The second thing that bothers me is that the Bauersche Gießerei seems to have used the phrase “Die Schrift unserer Zeit” before. Attached for instance is a 1913 or 1914 advertisement for Wienyk-Kursiv, in which the Bauersche Gießerei had described the typeface as “Die Kursivschrift unserer Zeit”. Nobody has ever described Wieynk-Kursiv that way since then, as the claim was simply not accurate, just aspirational. I think the company had a marketing slogan in its back pocket, which it hoped would eventually stick. With Futura, it finally did. Interestingly, Heinrich Wieynk [1874–1931]—who had designed Wienyk-Kursiv—was one of Futura’s few vocal critics.

Another point: I am not certain that Renner’s Futura specimen introduction was referencing lettering from 1895 to 1914 and the calligraphy of the old masters. I think that Renner’s statements are a commentary on type-making in 1927. By the mid-1920s, it was a matter of faith in the printing industry that type came from writing, both because of influential texts of Rudolf von Larisch (as well as the quieter example of Anna Simons‘s pupils) and the phenomenal success of the Klingspor foundry’s typefaces. Even before Rudolf Koch’s first typeface was published, the foundry had already released work from [Otto] Eckmann, [Peter] Behrens, and [Otto] Hupp that had been informed by writing instruments. All of Koch’s typefaces were based on his own calligraphy, and I think that Renner could not stand any of this.

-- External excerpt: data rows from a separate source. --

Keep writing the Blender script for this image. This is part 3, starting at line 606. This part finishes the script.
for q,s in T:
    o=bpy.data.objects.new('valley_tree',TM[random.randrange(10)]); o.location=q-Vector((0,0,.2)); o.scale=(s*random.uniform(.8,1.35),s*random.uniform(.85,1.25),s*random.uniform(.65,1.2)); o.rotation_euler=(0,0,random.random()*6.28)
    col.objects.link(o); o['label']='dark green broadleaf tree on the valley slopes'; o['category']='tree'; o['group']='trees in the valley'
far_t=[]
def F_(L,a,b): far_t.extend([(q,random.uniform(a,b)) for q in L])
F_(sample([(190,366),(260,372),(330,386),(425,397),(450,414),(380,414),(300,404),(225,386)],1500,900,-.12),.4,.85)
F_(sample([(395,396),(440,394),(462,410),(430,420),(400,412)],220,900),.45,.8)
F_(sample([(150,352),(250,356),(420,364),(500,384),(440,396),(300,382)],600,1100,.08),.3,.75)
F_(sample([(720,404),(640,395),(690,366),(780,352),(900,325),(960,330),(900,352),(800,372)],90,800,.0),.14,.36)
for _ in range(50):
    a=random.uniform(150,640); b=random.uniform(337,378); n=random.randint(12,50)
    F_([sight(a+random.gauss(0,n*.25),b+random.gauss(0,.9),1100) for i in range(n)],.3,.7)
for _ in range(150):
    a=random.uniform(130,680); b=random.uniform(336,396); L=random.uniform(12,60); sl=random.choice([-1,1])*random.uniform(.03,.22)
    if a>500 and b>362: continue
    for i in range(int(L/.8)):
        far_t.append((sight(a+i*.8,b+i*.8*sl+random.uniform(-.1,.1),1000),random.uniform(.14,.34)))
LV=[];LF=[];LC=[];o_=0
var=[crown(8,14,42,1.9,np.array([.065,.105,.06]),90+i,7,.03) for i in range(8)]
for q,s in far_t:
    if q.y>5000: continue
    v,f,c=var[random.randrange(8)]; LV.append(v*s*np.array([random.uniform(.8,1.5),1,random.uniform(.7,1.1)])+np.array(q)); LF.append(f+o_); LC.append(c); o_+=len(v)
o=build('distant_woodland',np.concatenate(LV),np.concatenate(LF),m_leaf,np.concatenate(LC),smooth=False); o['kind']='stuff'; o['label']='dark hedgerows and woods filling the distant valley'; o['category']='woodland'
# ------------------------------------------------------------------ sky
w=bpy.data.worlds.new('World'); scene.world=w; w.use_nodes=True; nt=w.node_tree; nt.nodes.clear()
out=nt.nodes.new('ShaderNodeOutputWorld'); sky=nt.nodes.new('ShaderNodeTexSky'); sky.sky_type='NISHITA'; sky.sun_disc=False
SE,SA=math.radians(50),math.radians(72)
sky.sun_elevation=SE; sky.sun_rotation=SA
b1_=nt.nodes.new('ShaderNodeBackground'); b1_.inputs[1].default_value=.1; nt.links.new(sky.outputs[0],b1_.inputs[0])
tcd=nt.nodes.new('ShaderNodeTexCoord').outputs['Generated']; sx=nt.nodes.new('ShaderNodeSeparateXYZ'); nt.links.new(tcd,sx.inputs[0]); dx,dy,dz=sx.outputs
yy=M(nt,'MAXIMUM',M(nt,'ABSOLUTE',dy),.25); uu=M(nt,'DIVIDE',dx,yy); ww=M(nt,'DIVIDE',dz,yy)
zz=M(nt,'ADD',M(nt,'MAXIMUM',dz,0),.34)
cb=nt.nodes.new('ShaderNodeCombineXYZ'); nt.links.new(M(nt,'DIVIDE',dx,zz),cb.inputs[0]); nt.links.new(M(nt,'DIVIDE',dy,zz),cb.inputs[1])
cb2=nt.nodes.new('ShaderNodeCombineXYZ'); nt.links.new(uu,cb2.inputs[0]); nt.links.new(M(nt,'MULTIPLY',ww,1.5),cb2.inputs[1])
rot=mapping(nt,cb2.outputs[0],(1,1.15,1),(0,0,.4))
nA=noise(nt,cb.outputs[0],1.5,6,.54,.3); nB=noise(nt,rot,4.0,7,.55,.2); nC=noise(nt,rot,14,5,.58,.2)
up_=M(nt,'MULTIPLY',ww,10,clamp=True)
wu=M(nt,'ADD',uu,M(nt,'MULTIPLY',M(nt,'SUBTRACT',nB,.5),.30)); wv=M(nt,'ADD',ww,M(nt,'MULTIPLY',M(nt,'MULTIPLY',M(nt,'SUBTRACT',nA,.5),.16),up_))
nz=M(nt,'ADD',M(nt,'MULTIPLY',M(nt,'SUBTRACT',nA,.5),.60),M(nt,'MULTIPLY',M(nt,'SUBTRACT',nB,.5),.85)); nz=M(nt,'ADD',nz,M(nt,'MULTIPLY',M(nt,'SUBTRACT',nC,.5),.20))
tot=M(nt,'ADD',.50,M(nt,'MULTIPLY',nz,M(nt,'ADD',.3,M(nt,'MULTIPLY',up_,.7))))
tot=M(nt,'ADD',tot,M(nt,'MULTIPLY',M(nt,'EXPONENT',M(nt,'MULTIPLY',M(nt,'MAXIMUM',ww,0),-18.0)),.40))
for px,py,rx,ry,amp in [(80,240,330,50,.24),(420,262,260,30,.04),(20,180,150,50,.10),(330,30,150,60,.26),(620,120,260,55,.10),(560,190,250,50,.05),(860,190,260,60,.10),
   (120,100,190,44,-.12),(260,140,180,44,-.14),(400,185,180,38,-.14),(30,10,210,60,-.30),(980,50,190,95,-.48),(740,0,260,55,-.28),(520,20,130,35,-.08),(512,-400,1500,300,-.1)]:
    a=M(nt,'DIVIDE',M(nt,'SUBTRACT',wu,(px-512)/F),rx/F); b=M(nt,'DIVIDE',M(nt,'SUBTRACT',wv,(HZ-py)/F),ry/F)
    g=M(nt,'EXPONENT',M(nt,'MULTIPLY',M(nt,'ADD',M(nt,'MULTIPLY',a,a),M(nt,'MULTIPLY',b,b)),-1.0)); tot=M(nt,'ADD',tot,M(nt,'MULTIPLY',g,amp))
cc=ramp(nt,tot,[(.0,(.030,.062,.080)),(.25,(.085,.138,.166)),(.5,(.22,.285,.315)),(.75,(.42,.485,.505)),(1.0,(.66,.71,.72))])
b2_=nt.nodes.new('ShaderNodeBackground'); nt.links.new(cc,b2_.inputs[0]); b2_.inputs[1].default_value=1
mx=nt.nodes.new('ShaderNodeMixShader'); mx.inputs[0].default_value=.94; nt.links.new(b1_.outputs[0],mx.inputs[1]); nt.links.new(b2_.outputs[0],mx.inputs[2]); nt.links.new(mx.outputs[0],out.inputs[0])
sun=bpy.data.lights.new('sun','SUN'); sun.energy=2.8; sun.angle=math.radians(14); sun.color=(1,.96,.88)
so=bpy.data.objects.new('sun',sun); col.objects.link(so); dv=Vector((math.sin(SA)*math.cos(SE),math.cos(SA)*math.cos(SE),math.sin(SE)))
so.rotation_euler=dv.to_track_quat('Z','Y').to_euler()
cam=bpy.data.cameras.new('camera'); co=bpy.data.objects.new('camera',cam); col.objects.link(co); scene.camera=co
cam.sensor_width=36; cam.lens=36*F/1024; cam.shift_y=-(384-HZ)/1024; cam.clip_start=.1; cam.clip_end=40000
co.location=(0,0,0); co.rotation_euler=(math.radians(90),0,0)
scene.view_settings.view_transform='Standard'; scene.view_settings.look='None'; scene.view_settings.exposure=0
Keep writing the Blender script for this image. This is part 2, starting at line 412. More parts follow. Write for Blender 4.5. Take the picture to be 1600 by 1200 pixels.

There have been decades worth of discussions regarding how many ideas Renner and the young Jan Tschichold shared. [Christopher] Burke suggests that Tschichold did not find Futura suitable as a typeface for body text, which was Renner’s intended application for the design. In his Die neue Typographie, Tschichold also wrote that type needed to be designed by engineers. That would have left no room for Paul Renner or the entire Klingspor stable. It also left no room for the many other designers that foundries like Berthold, Schelter & Giesecke, and Stempel had been hiring in their attempt to produce calligraphic typefaces that would catch fire the way Klingspor’s did.